Altri arrivi alle caserme. I profughi ora sono 200, "L'Adige", 15 febbraio 2016

Sono già saliti a duecento i migranti che sono attualmente ospitati nella Residenza Fersina di via al Desert, che ha aperto le sue porte nel pomeriggio di ieri.
Ad affiancarsi ai 99 ospiti trasferiti nella zona sud del capoluogo da Marco ed ai 54 richiedenti protezione internazionale che sono scesi dalle Viote in città, nella mattinata di ieri sono arrivati altri 50 migranti, approdati a Trento verso le 6 dopo un lungo trasferimento dal porto di Agrigento, effettuato a bordo di un pullman partito venerdì pomeriggio dalla Sicilia.

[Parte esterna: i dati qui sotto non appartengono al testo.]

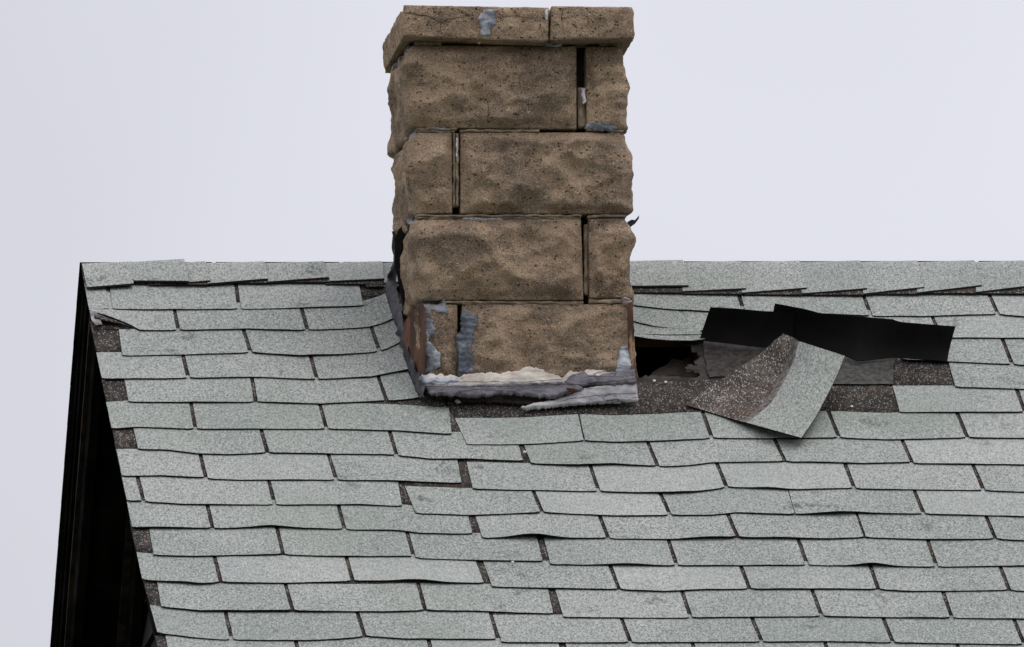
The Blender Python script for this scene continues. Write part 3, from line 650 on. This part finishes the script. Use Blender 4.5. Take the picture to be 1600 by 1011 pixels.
# ------------------------------------------------------------------ chimney
YC = rp(820, 620).y                   # plane of the front arrises
DEP = .40
ch = tag(empty('chimney', V((yp(825, 620, YC).x, YC+.2, yp(825, 620, YC).z))),
         'leaning chimney of brown rock-faced concrete blocks smeared with grey sealant', 'chimney')
BVv, BVf = [], []
def remember(mb):
    o = len(BVv); BVv.extend(mb.v); BVf.extend(tuple(i+o for i in f) for f in mb.f)
def rock(name, TL, TR, BL, BR, left_out, right_out, seed, bulge=.015, rough=.021, depth=DEP, y0=None, mat=M_BLK, rad=.022, fz=.024, step=.005, label=None, top_round=True):
    y0 = YC if y0 is None else y0
    tl, tr, bl, br = [yp(p[0], p[1], y0) for p in (TL, TR, BL, BR)]
    W = (tr-tl).length; H = (tl-bl).length
    rl = rad if left_out else .005; rr = rad if right_out else .005
    path = []                           # (x, y, nx, ny, weight)
    def arc(cx, cy, r_, a0, a1, w_):
        n = max(3, int(abs(a1-a0)*r_/step)+2)
        for i in range(n+1):
            a_ = a0+(a1-a0)*i/n; path.append((cx+r_*math.cos(a_), cy+r_*math.sin(a_), math.cos(a_), math.sin(a_), w_))
    def seg(x0, y0_, x1, y1, nx, ny, w_, st_=None):
        l_ = math.hypot(x1-x0, y1-y0_); n = max(2, int(l_/(st_ or step)))
        for i in range(1, n): f = i/n; path.append((x0+(x1-x0)*f, y0_+(y1-y0_)*f, nx, ny, w_))
    pi = math.pi
    # start at the back of the left side, run to the front, along it, and back on the right
    wl = 1. if left_out else 0.; wr = 1. if right_out else 0.
    seg(0, depth, 0, rl, -1, 0, wl, step if left_out else .05)
    arc(rl, rl, rl, pi, 1.5*pi, wl)
    seg(rl, 0, W-rr, 0, 0, -1, 1.)
    arc(W-rr, rr, rr, 1.5*pi, 2*pi, wr)
    seg(W, rr, W, depth, 1, 0, wr, step if right_out else .05)
    seg(W, depth, 0, depth, 0, 1, 0., .05)
    mb = MB(); nz_ = max(6, int(H/step)); rows_ = []
    for j in range(nz_+1):
        b_ = j/nz_; zz = b_*H; ez = min(zz, H-zz); mz_ = sst(ez/fz)
        row = []
        for (x, y, nx, ny, w_) in path:
            a_ = x/W
            p = bl.lerp(br, a_).lerp(tl.lerp(tr, a_), b_) + V((0, y, 0))
            wx = w_
            if ny < -.5:
                if not left_out: wx = min(wx, sst(x/fz))
                if not right_out: wx = min(wx, sst((W-x)/fz))
            q = V((p.x*1., p.y, p.z)) + V((seed*3.1, seed*1.7, 0))
            q2 = q + V((.03*noise.noise(q*9), 0, .03*noise.noise(q*9+V((3, 3, 3))))); rg = 1-2.6*abs(noise.noise(V((q2.x*6, q2.y*6, q2.z*9)))) ; rg2 = 1-2.6*abs(noise.noise(q2*15+V((5, 0, 0))))
            vd = noise.voronoi(V(((q2.x+.04*noise.noise(q*6))*9.5, q2.y*9.5, q2.z*14)))[0]
            scoop = min(1.2, vd[0]*1.15)**1.6; sh = min(1., (vd[1]-vd[0])*3)
            big = rough*(.7*noise.noise(q*5)+1.15*(scoop-.42)+.26*rg2+.30*(min(1., noise.voronoi(q2*24)[0][0]*1.3)-.4)) + .0035*noise.noise(q*30) + .0022*noise.noise(q*65) + .0013*noise.noise(q*130)
            sd_ = abs(nx); mzz = mz_*(1-sd_)+sd_*sst((ez+.006)/.016)
            dsp = wx*mzz*((bulge*(.6+.4*sst(ez/(fz*2.5))))*(1-.45*sd_) + big*(1-.3*sd_))
            dsp += (.0016*noise.noise(q*75)+.0012*noise.noise(q*45)+.0008*noise.noise(q*120)) * (1 if w_ or ny < -.5 else 0)
            nrm_ = V((nx, ny, 0))
            # arris chips
            chip = max(0, noise.noise(q*17)-.28)*.02*(1-sst(ez/.015)) if w_ or ny < -.5 else 0
            p = p + nrm_*(dsp-chip)
            if j in (0, nz_): p.z += (-1 if j else 1)*.0015*abs(noise.noise(q*25))
            row.append(mb.vert(p))
        rows_.append(row)
    mb.grid(rows_, 0, wrap=True)
    for row, fl in ((rows_[0], True), (rows_[-1], False)):
        c = V((0, 0, 0))
        for i in row: c += V(mb.v[i])
        c /= len(row); inner = [mb.vert(V(mb.v[i]).lerp(c, .12)) for i in row]; mb.grid([row, inner], 0, wrap=True, flip=fl)
        ci = mb.vert(c)
        for i in range(len(inner)):
            t_ = (inner[i], inner[(i+1) % len(inner)], ci); mb.face(t_[::-1] if fl else t_)
    remember(mb); o = mb.build(name, [mat], ch)
    if label: o['label'] = label
    return o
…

In poche ore, la struttura ricavata in una delle palazzine delle caserme Chiesa, quella più lontana da via al Desert e affacciata appunto lungo gli argini del Fersina, ha così raggiunto quasi completamente la propria capienza massima, che è stata fissata in 250 posti disponibili.
Oltre alla struttura in quanto tale, è stato subito inaugurato il cosiddetto «hub di smistamento»: si tratta di una parte della residenza costituita da due prefabbricati all'interno del quale vi sono 49 posti e che rappresentano un centro di pronta accoglienza, destinato appunto ad accogliere i migranti inviati in Trentino dal Ministero dell'Interno, come è appunto il caso di quelli giunti da Agrigento. Questi rimarranno lungo il Fersina per il tempo necessario per l'identificazione e l'effettuazione dei controlli sanitari previsti dal protocollo di procedura del servizio sanitario provinciale.

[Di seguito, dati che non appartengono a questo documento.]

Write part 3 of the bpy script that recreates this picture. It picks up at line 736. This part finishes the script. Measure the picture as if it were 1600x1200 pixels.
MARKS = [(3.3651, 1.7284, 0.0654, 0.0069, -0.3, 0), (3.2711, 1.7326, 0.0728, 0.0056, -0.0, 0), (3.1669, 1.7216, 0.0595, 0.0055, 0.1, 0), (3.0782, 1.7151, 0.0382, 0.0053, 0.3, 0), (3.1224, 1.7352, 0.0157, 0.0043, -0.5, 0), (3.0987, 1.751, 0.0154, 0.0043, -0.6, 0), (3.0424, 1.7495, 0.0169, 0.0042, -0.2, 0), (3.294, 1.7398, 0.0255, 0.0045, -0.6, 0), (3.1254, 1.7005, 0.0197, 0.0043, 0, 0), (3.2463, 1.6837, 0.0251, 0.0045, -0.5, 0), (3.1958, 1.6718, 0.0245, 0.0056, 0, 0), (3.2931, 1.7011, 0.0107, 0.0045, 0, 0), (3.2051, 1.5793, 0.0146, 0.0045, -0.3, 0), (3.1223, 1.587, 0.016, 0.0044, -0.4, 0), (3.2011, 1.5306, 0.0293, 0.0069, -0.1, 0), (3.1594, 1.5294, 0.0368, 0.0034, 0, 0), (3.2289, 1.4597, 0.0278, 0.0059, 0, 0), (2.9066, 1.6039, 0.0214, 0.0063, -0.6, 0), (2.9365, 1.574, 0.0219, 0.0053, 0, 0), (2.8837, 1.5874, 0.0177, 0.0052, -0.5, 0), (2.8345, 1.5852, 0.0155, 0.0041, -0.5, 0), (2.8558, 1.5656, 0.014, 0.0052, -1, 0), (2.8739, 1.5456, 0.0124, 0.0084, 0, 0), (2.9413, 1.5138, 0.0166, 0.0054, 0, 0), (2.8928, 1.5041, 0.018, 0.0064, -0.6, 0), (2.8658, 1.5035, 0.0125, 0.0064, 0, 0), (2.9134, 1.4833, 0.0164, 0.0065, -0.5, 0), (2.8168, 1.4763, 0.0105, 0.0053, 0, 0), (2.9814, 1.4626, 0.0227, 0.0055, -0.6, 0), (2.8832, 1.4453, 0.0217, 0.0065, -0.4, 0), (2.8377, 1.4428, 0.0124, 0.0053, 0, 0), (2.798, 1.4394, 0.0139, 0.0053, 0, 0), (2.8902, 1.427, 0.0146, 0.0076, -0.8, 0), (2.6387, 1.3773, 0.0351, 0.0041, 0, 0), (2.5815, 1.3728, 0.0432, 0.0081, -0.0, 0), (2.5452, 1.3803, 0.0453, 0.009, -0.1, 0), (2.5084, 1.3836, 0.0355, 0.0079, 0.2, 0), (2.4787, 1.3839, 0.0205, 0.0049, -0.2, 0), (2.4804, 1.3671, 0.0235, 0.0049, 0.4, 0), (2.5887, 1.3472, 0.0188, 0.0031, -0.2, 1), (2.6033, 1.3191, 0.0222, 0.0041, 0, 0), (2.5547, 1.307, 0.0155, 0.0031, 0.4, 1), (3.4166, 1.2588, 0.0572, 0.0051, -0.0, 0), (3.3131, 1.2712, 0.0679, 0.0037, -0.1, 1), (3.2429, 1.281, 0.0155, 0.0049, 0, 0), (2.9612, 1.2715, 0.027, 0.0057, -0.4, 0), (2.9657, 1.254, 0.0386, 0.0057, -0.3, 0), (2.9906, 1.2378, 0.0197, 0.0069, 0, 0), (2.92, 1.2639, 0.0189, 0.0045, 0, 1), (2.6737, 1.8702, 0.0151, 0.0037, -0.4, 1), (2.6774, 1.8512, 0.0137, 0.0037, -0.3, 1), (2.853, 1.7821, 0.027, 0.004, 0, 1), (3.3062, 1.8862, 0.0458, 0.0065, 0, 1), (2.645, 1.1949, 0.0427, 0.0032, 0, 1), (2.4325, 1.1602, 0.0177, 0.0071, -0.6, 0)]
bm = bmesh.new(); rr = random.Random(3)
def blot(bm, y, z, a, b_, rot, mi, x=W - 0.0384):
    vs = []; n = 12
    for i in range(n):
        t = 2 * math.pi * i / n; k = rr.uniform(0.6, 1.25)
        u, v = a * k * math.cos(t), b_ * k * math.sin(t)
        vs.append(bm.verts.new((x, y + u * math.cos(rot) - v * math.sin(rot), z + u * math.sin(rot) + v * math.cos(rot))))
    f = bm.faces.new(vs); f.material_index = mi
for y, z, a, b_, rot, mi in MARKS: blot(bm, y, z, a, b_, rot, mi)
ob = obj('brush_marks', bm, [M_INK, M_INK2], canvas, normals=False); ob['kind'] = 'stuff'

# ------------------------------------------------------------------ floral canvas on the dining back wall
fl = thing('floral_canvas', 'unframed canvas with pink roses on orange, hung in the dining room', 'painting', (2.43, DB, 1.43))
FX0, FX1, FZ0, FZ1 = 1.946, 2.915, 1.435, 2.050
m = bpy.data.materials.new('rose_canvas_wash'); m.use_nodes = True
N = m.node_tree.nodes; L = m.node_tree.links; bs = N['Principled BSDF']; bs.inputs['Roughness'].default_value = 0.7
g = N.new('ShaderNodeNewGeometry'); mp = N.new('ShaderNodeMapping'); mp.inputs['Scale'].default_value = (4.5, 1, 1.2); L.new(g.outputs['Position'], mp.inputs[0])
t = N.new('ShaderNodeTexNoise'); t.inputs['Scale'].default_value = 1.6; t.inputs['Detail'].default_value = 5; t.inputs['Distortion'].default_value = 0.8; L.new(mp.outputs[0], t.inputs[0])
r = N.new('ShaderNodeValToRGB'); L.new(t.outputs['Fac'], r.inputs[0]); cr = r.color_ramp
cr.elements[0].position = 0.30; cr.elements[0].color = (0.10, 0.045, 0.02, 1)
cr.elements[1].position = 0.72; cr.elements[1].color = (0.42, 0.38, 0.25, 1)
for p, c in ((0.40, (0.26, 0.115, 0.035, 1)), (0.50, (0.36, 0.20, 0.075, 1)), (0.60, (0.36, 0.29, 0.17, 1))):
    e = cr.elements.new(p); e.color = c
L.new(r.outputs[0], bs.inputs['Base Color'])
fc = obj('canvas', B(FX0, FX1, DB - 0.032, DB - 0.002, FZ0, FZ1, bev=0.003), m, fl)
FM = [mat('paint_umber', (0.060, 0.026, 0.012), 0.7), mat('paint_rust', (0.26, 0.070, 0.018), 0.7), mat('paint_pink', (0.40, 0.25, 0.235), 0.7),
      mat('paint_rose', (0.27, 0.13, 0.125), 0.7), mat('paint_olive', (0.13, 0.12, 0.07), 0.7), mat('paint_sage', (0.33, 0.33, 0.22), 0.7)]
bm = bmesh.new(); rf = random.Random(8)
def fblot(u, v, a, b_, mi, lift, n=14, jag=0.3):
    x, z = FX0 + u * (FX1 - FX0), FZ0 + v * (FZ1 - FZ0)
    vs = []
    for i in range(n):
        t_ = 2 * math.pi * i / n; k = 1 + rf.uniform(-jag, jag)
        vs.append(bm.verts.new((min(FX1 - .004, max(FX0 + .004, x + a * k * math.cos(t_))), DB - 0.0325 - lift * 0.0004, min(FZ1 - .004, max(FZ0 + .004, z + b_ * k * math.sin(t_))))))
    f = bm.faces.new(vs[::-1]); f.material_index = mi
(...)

La residenza Fersina è destinata ad ospitare migranti di sesso maschile giunti in Italia senza familiari: dopo le pratiche di accoglienza, gli ospiti giunti da Agrigento rimarranno in via al Desert solo se si tratta di uomini soli. Nel caso di famiglie o donne sole, verranno invece trasferiti a Marco. Andranno invece alla residenza Brennero i giovani tra i 17 ed i 20 anni.
La giornata di ieri è trascorsa tranquillamente, con i 200 ospiti che hanno potuto fin da subito partecipare alle lezioni del corso di italiano promosso all'interno della struttura da parte dei 16 operatori assistiti da altri volontari. A regime, gli operatori saliranno a quota 25.
«La giornata è scandita da precisi momenti - ha spiegato il direttore del Cinformi Pierluigi La Spada - con i corsi al mattino, quattro turni con tre classi da 20 persone ad ogni turno, seguiti dal pranzo, dalle pulizie di stanze, corridoi e mense alle quali collaborano gli stessi ospiti e poi, nel pomeriggio, attività formative e ludiche: ieri pomeriggio nel piazzale stavano già giocando a pallone».
Gli ospiti sono liberi di lasciare la struttura, con i cancelli che chiudono alle 23 per riaprire alle 7 del mattino.